Since joining the firm Mr. Clifford has been working on self-governance issues, business transactions, preparation of Tribal ordinances and policies, issues related to the American Indian Probate Reform Act, and other projects for our tribal clients.
Mr. Clifford is a member of the State Bar of California.
Mark St. Angelo
Mr. St. Angelo joined the firm in 2006 after completing 20+ years with the U.S. Department of Justice, mostly in the U.S. Attorney’s Offices for the Northern and Eastern Districts of California. As an Assistant U.S. Attorney, he represented the United States, its agencies and employees as trial and appellate counsel in a wide range of civil cases as well as some criminal cases, and was counsel of record in a number of published district court and Ninth Circuit decisions. Mr. St. Angelo also served in the United States Trustee Program, and for two years was the Acting U.S. Trustee for Region 17, with responsibility for 7 offices in California and Nevada. While with the Department of Justice, Mr. St. Angelo was selected to be a Mike Mansfield Fellow, and during his fellowship he spent a year in Japan studying the Japanese government’s enforcement of intellectual property laws. He also served as an instructor at the Attorney General’s Advocacy Institute and the U.S. Trustee Program Advocacy Institute, providing training to other Department of Justice attorneys in litigation strategy, tactics and techniques.
Mr. St. Angelo also was in private practice in Arizona, where he represented clients in commercial litigation and commercial transactions such as real estate purchase and development loans and leasing transactions, and in California, where he represented high-tech companies in a variety of matters such as equity funding and issuance of securities, technology licensing and transfers, purchase and sale contracts, employee matters and other matters related to corporate formation and operation. During this time he also chaired and spoke at seminars regarding the topic of protecting corporate intellectual property.
Mr. St. Angelo graduated from the School of Law (Boalt Hall) at the University of California, Berkeley, in 1976. He currently is an active member of the California bar, and an inactive member of the Arizona bar.
Sara Dutschke
Ms. Dutschke graduated from the University of the Pacific, McGeorge School of Law in May of 2006. A member of the Ione Band of Miwok Indians, Ms. Dutschke is committed to serving Native communities in California. She received her Masters Degree in Native American Studies at the University of California, Davis, focusing her research there on issues affecting Indian communities in the state including the California Indian Jurisdiction Act and land claims in California, the Federal Recognition Process, and tribal economic development opportunities. As a law student, Ms. Dutschke researched the debate over tribal disenrollment, arguing that both the state and federal courts lack jurisdiction to hear tribal disenrollment disputes. She also participated in the Geneva Institute on Indigenous Peoples Law and Human Rights in Geneva, Switzerland, taking classes on international social, cultural and political rights, and attending the Working Group on Indigenous Peoples at the United Nations Office at Geneva.

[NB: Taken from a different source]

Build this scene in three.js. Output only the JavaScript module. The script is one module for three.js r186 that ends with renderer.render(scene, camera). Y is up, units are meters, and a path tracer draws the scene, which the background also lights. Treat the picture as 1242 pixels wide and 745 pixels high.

While pursuing her masters and law degrees, Ms. Dutschke worked for the Bureau of Indian Affairs, Pacific Regional Office in Sacramento. Her work there involved a myriad of issues including fire protection for reservation communities, research regarding tribal basketmaking materials in California and the need for controlled burning, processing of tribal and individual fee-to-trust applications, and providing general assistance to tribes with various contracting and compacting issues. Ms. Dutschke spent two years working as a liaison between the Pacific Regional Office and the California Tribal Trust Reform Consortium. She assisted the Consortium Tribes with various tribal matters pending at the Bureau of Indian Affairs. Ms. Dutschke also assisted in the execution of an operating agreement between the parties which took a progressive approach toward implementing the federal trust responsibility by integrating Tribal standards, values and philosophies into the Bureau’s daily activities.
Ms. Dutschke joined the firm in September of 2006 in the hopes of more directly serving the needs of Indian Tribes in California, and across the nation.
Ms. Dutschke is a member of the California State Bar.